Sandberg clearly doesn’t see it that way. For her and Rachel Thomas, co-founder of Leanin.org, the use of the word signals the beginning of a slippery slope. “We too were called bossy as girls,” they write, “Decades later, the word still stings and we remember the sentiments it evoked: Keep your voice down. Don’t raise your hand. Don’t take the lead. If you do, people won’t like you…As girls become women, the childhood b-word – bossy – is replaced by the b-word adult women face – along with aggressive, angry and too ambitious. The words change but their impact doesn’t. Women are less well liked when they lead, and all of us are affected.”

Aha, see, right there is the problem. And it’s not the word ‘bossy’. It is the fact that women want to be ‘liked when they lead’. Men, on the other hand, don’t give a damn about how much they are liked or disliked so long as they get to lead. And that, in itself, gives them an enormous advantage over their female counterparts. On one hand, you have a gender that has a take-no-prisoners attitude when it comes to wielding power. On the other, or so Sandberg would have us believe, is a gender that is so fragile that just the use of a single adjective is enough to make its members curl up and die.

It is this sub-text that I find truly troubling: that even powerful, successful, ambitious achievers like Sheryl Sandberg feel the need to treat young girls like fragile flowers who must be protected from the hails and storms of a misogynistic world. And the belief that women are somehow still wary of taking the lead on things because they fear being seen as less feminine and more of a threat.

The only thing that gives me cause for optimism is that I suspect little girls are not half as fragile as Sandberg seems to think. Well, let’s take Sandberg’s own case.

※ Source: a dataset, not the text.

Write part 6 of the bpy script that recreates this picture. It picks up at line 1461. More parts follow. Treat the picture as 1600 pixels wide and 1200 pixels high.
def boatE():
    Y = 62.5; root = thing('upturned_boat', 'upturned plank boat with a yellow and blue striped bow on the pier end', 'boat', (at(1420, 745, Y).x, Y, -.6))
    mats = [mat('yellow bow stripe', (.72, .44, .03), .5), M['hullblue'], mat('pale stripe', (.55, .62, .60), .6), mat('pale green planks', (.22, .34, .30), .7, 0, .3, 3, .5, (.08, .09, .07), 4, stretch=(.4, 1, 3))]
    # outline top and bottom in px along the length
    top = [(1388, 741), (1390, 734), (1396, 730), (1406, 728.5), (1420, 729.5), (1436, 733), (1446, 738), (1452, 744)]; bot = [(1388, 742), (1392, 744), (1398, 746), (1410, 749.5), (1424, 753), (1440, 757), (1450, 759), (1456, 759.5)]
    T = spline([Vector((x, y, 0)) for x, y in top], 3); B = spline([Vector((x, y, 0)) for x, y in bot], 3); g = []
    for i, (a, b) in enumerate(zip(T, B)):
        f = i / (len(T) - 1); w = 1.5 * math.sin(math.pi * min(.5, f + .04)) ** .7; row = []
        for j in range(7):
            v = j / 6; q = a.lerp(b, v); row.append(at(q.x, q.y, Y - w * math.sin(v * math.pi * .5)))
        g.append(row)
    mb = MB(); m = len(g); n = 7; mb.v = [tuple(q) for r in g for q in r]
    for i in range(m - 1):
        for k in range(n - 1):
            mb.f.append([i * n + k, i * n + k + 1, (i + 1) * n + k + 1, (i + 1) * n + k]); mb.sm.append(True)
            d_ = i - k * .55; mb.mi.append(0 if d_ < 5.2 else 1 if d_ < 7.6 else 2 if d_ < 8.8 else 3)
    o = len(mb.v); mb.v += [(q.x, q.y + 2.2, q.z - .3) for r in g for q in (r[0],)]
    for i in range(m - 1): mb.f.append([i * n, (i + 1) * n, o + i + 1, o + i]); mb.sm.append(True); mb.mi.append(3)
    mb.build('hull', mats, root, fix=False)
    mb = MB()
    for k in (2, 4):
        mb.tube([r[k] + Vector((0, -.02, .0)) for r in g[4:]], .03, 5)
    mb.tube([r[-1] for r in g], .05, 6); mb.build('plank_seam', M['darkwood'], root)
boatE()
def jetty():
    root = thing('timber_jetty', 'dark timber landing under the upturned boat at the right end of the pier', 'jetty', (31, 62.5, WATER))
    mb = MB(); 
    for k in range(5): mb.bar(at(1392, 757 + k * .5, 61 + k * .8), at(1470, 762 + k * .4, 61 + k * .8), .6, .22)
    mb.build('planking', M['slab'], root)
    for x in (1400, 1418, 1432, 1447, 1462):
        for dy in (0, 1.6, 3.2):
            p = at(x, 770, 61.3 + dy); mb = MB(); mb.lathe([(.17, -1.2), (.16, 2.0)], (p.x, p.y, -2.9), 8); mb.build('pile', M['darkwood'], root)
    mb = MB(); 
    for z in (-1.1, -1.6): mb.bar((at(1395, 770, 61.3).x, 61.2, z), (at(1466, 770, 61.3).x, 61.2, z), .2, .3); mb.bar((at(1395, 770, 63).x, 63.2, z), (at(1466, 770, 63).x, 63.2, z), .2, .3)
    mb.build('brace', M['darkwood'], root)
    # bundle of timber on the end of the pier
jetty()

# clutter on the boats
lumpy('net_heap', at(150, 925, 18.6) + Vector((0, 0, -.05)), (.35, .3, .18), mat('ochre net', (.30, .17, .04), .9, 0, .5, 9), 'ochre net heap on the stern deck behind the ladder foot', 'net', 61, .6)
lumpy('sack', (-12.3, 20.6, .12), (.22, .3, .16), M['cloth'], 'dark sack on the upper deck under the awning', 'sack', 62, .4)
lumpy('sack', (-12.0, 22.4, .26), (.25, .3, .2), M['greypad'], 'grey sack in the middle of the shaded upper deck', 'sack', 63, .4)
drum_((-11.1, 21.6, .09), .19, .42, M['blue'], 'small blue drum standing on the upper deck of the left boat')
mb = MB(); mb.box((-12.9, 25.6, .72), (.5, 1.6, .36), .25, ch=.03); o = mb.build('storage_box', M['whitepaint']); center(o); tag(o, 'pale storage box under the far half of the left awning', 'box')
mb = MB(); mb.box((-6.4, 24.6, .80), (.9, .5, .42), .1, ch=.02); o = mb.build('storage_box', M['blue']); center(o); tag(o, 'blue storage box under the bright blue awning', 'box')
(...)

She tells us that she grew up being called bossy, and those memories still hurt. And maybe they do. But take a good look at her now: the little girl who grew up being called ‘bossy’ is the woman who’s now the big boss at Facebook. So, what harm did that b-word do to her? None, as far as I can see.

I suppose this is where I confess that I grew up being called ‘bossy’ as well. And, truth be told, I still have the b-word thrown at me by most of my friends and family. Does it hurt? Not a bit. Would I like it banned? Not a chance. I would much rather own it.